Moi, je n’ai pas beaucoup apprécié qu’il soit passé par le Rwanda parce qu’il avait fait la guerre en son temps, il avait repoussé les rebelles. Je ne vois pas comment il peut se hasarder à organiser une rébellion contre le pays ou à soutenir les sous-fifres que sont ces rebelles. Je n’ai pas compris cette attitude. Ce n’est pas une attitude responsable de sa part.
Adolphe Muzito, vous êtes le vice-Premier ministre en charge du Budget et vous préparez donc le budget 2026. L’an dernier, le Congo avait prévu un budget de plus de 17 milliards de dollars pour 2025. Mais en juin dernier, le Congo a dû réviser ce budget à la baisse à cause de la guerre et d’un manque à gagner de quelque 700 millions de dollars. Quel budget prévoyez-vous pour l’année prochaine ?

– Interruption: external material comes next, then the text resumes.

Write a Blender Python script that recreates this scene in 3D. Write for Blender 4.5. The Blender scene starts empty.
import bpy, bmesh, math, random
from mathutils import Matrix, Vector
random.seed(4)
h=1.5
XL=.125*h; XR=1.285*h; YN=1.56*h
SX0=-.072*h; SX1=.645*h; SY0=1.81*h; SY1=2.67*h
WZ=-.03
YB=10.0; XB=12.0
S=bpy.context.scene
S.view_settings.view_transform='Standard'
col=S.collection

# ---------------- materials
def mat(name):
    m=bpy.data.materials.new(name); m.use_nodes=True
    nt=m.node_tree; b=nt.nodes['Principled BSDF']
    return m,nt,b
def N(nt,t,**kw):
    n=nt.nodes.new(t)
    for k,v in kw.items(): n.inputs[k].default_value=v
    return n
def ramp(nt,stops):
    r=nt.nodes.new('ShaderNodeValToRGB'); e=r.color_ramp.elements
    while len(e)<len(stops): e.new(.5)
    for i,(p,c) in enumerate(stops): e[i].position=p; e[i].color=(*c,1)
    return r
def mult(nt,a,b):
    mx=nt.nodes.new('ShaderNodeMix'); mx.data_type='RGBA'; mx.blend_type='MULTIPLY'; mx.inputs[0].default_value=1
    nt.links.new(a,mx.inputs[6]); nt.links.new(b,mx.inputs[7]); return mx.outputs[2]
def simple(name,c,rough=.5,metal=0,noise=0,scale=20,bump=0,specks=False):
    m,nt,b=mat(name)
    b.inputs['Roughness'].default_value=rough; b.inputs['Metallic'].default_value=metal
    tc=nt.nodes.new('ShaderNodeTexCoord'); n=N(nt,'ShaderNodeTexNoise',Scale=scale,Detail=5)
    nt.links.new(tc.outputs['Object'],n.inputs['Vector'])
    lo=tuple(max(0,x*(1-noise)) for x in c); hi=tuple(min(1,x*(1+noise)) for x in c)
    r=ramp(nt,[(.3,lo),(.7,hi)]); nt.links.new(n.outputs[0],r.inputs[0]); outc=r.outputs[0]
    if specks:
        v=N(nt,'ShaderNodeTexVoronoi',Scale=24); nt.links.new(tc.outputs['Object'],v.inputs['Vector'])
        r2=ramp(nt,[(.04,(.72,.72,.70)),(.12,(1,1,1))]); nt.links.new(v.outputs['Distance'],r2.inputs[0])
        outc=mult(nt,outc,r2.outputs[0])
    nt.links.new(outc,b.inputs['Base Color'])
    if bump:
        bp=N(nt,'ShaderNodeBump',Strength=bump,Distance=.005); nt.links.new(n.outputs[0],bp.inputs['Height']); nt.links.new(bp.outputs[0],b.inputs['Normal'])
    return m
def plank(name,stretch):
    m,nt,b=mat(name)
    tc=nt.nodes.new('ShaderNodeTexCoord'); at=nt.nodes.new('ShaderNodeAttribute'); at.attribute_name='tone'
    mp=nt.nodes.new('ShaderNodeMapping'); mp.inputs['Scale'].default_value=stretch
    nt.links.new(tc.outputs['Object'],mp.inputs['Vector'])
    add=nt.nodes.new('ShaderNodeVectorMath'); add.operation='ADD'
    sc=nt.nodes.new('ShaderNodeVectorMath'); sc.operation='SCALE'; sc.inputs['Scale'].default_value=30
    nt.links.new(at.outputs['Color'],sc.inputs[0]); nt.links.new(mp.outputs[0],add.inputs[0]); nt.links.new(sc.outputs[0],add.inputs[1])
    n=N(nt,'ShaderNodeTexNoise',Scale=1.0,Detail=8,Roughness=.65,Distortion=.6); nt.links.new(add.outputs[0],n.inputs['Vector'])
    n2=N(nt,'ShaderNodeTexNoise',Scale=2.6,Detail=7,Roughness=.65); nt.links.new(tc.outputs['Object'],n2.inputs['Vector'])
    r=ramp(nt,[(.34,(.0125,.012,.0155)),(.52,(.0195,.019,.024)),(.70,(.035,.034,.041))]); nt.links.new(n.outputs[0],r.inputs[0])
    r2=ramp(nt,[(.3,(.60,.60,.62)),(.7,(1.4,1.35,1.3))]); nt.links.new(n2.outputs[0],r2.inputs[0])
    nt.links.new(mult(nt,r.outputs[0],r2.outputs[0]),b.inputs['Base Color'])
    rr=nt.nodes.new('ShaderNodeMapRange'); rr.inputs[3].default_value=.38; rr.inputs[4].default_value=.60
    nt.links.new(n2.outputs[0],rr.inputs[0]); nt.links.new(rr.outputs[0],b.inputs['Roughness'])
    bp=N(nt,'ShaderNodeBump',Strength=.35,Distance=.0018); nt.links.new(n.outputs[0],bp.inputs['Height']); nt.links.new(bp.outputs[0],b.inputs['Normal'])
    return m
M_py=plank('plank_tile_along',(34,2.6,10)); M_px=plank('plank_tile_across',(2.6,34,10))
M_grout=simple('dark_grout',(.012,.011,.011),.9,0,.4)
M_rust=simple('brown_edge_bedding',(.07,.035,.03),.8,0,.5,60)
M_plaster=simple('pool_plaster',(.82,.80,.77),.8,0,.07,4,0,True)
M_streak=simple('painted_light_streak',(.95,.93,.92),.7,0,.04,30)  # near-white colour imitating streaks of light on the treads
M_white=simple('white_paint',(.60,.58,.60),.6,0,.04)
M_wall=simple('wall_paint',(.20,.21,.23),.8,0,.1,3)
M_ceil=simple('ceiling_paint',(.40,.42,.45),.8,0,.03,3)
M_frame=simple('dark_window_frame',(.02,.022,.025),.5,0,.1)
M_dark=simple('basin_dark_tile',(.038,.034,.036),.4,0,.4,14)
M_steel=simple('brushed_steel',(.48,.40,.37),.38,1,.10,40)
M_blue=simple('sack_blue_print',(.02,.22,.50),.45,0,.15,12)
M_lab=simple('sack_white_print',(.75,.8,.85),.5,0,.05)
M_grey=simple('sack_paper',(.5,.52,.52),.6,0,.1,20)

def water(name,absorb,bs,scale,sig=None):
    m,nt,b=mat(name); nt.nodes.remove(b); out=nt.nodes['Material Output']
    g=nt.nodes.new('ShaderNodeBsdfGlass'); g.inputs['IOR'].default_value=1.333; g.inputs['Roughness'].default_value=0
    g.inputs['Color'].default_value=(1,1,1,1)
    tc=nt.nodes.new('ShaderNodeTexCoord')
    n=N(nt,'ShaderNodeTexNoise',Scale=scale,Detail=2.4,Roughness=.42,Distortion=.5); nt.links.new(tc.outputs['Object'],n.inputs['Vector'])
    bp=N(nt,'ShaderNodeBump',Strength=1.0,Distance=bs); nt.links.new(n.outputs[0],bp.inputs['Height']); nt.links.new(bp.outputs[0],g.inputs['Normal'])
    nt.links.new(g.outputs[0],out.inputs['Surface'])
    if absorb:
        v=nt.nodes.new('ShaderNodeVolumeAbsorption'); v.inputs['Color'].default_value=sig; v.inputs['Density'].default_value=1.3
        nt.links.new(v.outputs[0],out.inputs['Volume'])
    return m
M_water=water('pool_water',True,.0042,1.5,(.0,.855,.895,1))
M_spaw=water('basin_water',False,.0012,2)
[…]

Pour 2026, je prévois un budget qui sera autour de 12 milliards en ressources propres. Ça va correspondre, par rapport au budget dont a hérité Monsieur Tshisekedi, ça sera un doublement. Et nous pourrons, je pense, Monsieur Tshisekedi et sa Première ministre pourront, à ce moment-là, dégager les ressources nécessaires pour financer les infrastructures et équiper l’armée et peut-être améliorer les salaires du personnel, des agents de l’État, en dégageant d’autres économies grâce au contrôle que nous pourrions faire, sous le contrôle de la Première ministre, pour extirper des effectifs de l’administration publique tous les agents fictifs introduits par les différents responsables. Donc, il y aura une tendance à l’amélioration des salaires des agents dans une certaine proportion. Donc, nous sommes dans le bon avec ce budget qui pourrait être autour de 12 milliards en ressources propres, avec des ressources extérieures autour des cinq, 6 milliards de dollars.
Alors, vous parlez d’un budget en ressources propres de 12 milliards de dollars qui représenterait un doublement par rapport à quel budget, de quelle année ?
Par rapport au budget de la fin du quinquennat précédent de Monsieur Tshisekedi, qui était de 8,5 milliards, ça va être un doublement.
Oui, parce que, à ces 12 milliards, vous pourriez ajouter 4 milliards de ressources extérieures. C’est ça ?
Oui, plus ou moins 5 milliards de dollars grâce au financement de la communauté internationale.